Trampling Out the Vintage (Read: Grapes of Wrath)
I finished reading John Steinbeck’s The Grapes of Wrath a few weeks ago. I’d intended to write about it a lot sooner, but long hours at work and the usual Holiday Madness torpedoed my good intentions until now.
Plus, the darn thing is just so weighty, I needed some time to think about it.
Spoiler alert: I’m going to talk a little about some plot points in the novel, so if you haven’t read it, don’t read further unless you mind a little revelation.
I probably won’t add any amazing new insights on The Grapes of Wrath here — it is one of the most acclaimed and book-reported novels of all time, after all. But there a few things I’d like to talk about in terms of how it impacted me.
First, I think I was surprised by how political the novel was. I know that Steinbeck was a fairly vocal author on the Big Issues of his day, but knowing that and reading that were two different things. The interstitial chapters and their folksy monologues were just about the most damning essays I’ve ever read on the essential truths of the American way of life. Yet they also seemed –to me at least– celebrations of the very thing they condemned: the small but deep ways in which Americans show their compassion to their fellow human being or look out for their loved ones. What a tangled web we weave!
Of course, much of the celebration (and criticism) of the book concerns the gloomy picture Steinbeck painted of Depression-era America. Some critics accused him of playing up the bad stuff, and Steinbeck says he underplayed it, not wanting to reveal how truly horrible the Hoovervilles and working conditions in California were at the time. I can say there were definitely parts of the book I didn’t want to read because it was just so bleak. I felt like I was in an audience for a horror movie:
“Turn back, Tom, don’t get in the car!”
or
“Aw Tom, don’t talk to that deputy, you know he just wants to rile you up so he can arrest you!”
Ma Joad was the character I most identified with — hands balled up in my lap, I sat in the cab of the Joad’s Hudson Super-Six, just hoping we’d make it across the desert with the family intact. But deep down, I knew it wasn’t to be, no matter how many times I told everyone it was going to be okay.
Speaking of the desert — as usual, Steinbeck nails sense-of-place. I felt the dust under my tattered shoes, in my eyes, choking my lungs. I smelled the gasoline on the highway and the rotting metal of the scrapyard. Held my nose against the stench of the latrines in the camps and the rotting fruit in the orchards.
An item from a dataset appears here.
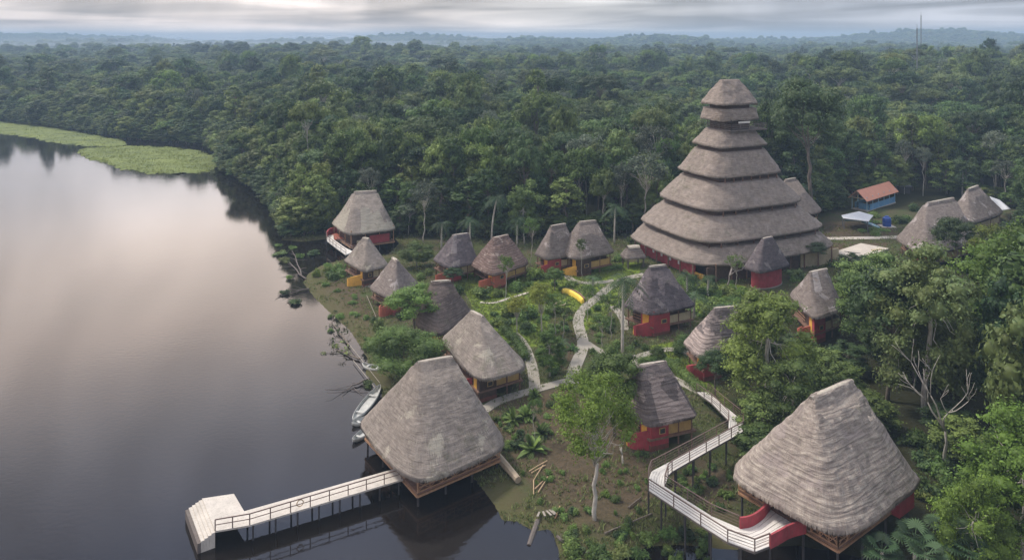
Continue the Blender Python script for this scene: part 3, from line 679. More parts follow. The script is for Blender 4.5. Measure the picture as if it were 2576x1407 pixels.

The people they meet along the way are described in the vivid detail I expect from Steinbeck. I truly lived the journey west with the Joads.
Finally, the image at the end of the book is one of the most talked about images at the end of ANY book — and I was not expecting it. I’d managed to avoid any spoilers until about a week before when a friend said to me: “all I remember is there were breasts at the end.”
Excuse me?!
Of course, it wasn’t quite what I’d envisioned…
Rose of Sharon, barely recovered from her miscarriage, breastfeeds a starving man in the ultimate act of human compassion. It’s not really clear whether the man lives or dies because of her act — because the book ends immediately, branding that image indelibly into our minds forever.
Rose of Sharon spends most of the book a (somewhat understandably) selfish ass, so her sudden turn of compassion to me felt at first more like the author’s hand than anything motivated by her growth as a human being. The scene would be perfect on a poster for the Socialist Party or in the editorial pages. (Perhaps it has been used in both places?)
Steinbeck and I probably share some of the same socio-political views, but the image felt a little forced to me — a sudden collision between the interstitial essays and the main narrative — or a superimposition of the final title card as the credits roll. It didn’t help that I was on a marathon read at 3am, determined not to sleep until I read the final chapters and learned the final fate of the Joads.
Of course, we never do learn what happens next. They are transfigured into powerful symbols of progress and hope as John Steinbeck saw them. And as I wonder what further roads they traveled after Rose of Sharon’s compassionate act, that final image has remained with me. That’s what you hope for when you sit down to read a book.